### EXERCISE INSTRUCTIONS
Each line that holds the word "scene" counts once. Give the total number of such lines and nothing else.

### COLLECTED MATERIAL
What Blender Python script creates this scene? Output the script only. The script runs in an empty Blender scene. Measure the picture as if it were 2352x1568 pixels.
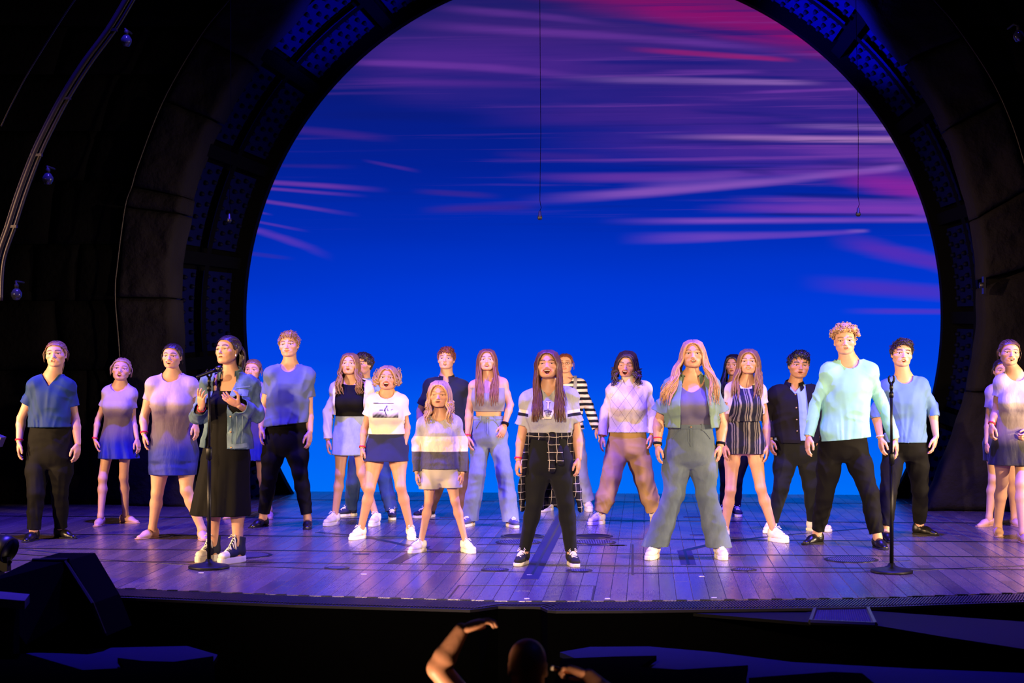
import bpy, math, random
import numpy as np
from mathutils import Vector, Matrix
from mathutils.bvhtree import BVHTree
random.seed(7)
sc = bpy.context.scene
COL = sc.collection

# ---------------------------------------------------------------- camera
F, CX, CY = 4000.0, 1176.0, 784.0            # focal length and principal point in photo pixels
YAW, PITCH = math.radians(4.4), math.atan(31 / F)
CAM = np.array([0.86, -11.4, 1.64])
FWD = np.array([-math.sin(YAW) * math.cos(PITCH), math.cos(YAW) * math.cos(PITCH), math.sin(PITCH)])
RGT = np.array([math.cos(YAW), math.sin(YAW), 0.0])
UP = np.cross(RGT, FWD)
cd = bpy.data.cameras.new('camera'); cam = bpy.data.objects.new('camera', cd); COL.objects.link(cam)
cd.sensor_width = 36.0; cd.lens = 36.0 * F / 2352.0; cd.clip_end = 200
m = Matrix.Identity(4)
for i in range(3):
    m[i][0], m[i][1], m[i][2], m[i][3] = RGT[i], UP[i], -FWD[i], CAM[i]
cam.matrix_world = m
cd.dof.use_dof = True; cd.dof.focus_distance = 14.6; cd.dof.aperture_fstop = 2.8
sc.camera = cam

# ---------------------------------------------------------------- world, exposure, lights
sc.view_settings.view_transform = 'Standard'; sc.view_settings.look = 'None'
sc.view_settings.exposure = 0.0; sc.view_settings.gamma = 1.0; sc.view_settings.use_curve_mapping = False
wd = bpy.data.worlds.new('world'); sc.world = wd; wd.use_nodes = True
wd.node_tree.nodes['Background'].inputs[0].default_value = (0.10, 0.09, 0.16, 1)
wd.node_tree.nodes['Background'].inputs[1].default_value = 0.012

def spot(name, loc, aim, power, col, size, blend=0.4, rad=0.12):
    l = bpy.data.lights.new(name, 'SPOT'); l.energy = power; l.color = col
    l.spot_size = math.radians(size); l.spot_blend = blend; l.shadow_soft_size = rad
    o = bpy.data.objects.new(name, l); COL.objects.link(o); o.location = loc
    d = Vector(aim) - Vector(loc); o.rotation_euler = d.to_track_quat('-Z', 'Y').to_euler()
    return o
WARM, PURP, BLUE, CYAN = (1.0, 0.62, 0.30), (0.40, 0.20, 1.0), (0.04, 0.09, 1.0), (0.62, 0.85, 1.0)
# side booms: warm light across the stage from both wings and box positions
spot('boom_light', (-10.0, -4.0, 3.2), (-2.2, 4.0, .9), 7000, WARM, 35, .6)
spot('boom_light', (10.0, -3.5, 3.2), (2.6, 4.0, .9), 6900, (1.0, 0.68, 0.38), 35, .6)
spot('boom_light', (-8.0, 2.2, 1.6), (1.0, 4.0, 1.2), 1500, WARM, 44, .6)
spot('boom_light', (8.2, 2.6, 1.7), (-1.0, 4.2, 1.2), 2400, (1.0, 0.74, 0.48), 44, .6)
# front-of-house wash, violet
spot('front_light', (-1.5, -13.0, 6.5), (-2.2, 3.0, 1.1), 280, (0.46, 0.22, 1.0), 24, 0.5)
spot('front_light', (2.6, -13.0, 6.5), (2.4, 3.0, 1.1), 280, (0.46, 0.24, 1.0), 24, 0.5)
spot('front_light', (-1.8, -13.0, 4.6), (0.2, 2.6, 1.3), 11500, (1.0, 0.68, 0.37), 26, 0.7)
# overhead wash on the deck
spot('top_light', (-2.8, 2.6, 9.5), (-2.6, 2.8, 0), 15500, (0.075, 0.04, 1.0), 62, 0.6, 0.2)
spot('top_light', (2.8, 2.6, 9.5), (2.4, 2.8, 0), 15500, (0.075, 0.04, 1.0), 62, 0.6, 0.2)
spot('back_light', (-2.0, 7.6, 8.6), (-1.5, 5.0, 0.0), 12000, BLUE, 62, 0.6, 0.2)
spot('back_light', (2.0, 7.6, 8.6), (1.8, 5.0, 0.0), 12000, BLUE, 62, 0.6, 0.2)
# blue glow on the upper part of the riveted ring
spot('ring_light', (-1.0, 6.6, 3.2), (2.55, 8.0, 5.3), 9000, (0.01, 0.012, 1.0), 27, 0.7, 0.1)
spot('ring_light', (1.6, 6.6, 3.2), (-2.4, 8.0, 5.5), 3000, (0.02, 0.02, 1.0), 24, 0.7, 0.1)
# work light of the pit on the conductor's arms
spot('pit_light', (-1.0, -4.9, -0.75), (0.02, -4.14, 0.42), 400, (1.0, 0.60, 0.34), 15, 0.5, 0.05)
spot('pit_light', (1.6, -5.6, -0.4), (0.62, -4.0, 0.26), 170, (1.0, 0.60, 0.34), 12, 0.5, 0.05)
spot('pit_light', (2.6, -2.6, 3.6), (2.0, -2.4, -0.1), 26, (0.02, 0.05, 1.0), 90, 0.6, 0.1)

def ray(px, py):
    return FWD + RGT * ((px - CX) / F) + UP * ((CY - py) / F)
def at(px, py, d):
    return CAM + ray(px, py) * d
def floor_at(px, py, z=0.0):
    r = ray(px, py); return CAM + r * ((z - CAM[2]) / r[2])
def depth_of(py, z=0.0, px=CX):
    r = ray(px, py); return (z - CAM[2]) / r[2]
def on_y(px, py, Y):
    r = ray(px, py); return CAM + r * ((Y - CAM[1]) / r[1])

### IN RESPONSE
2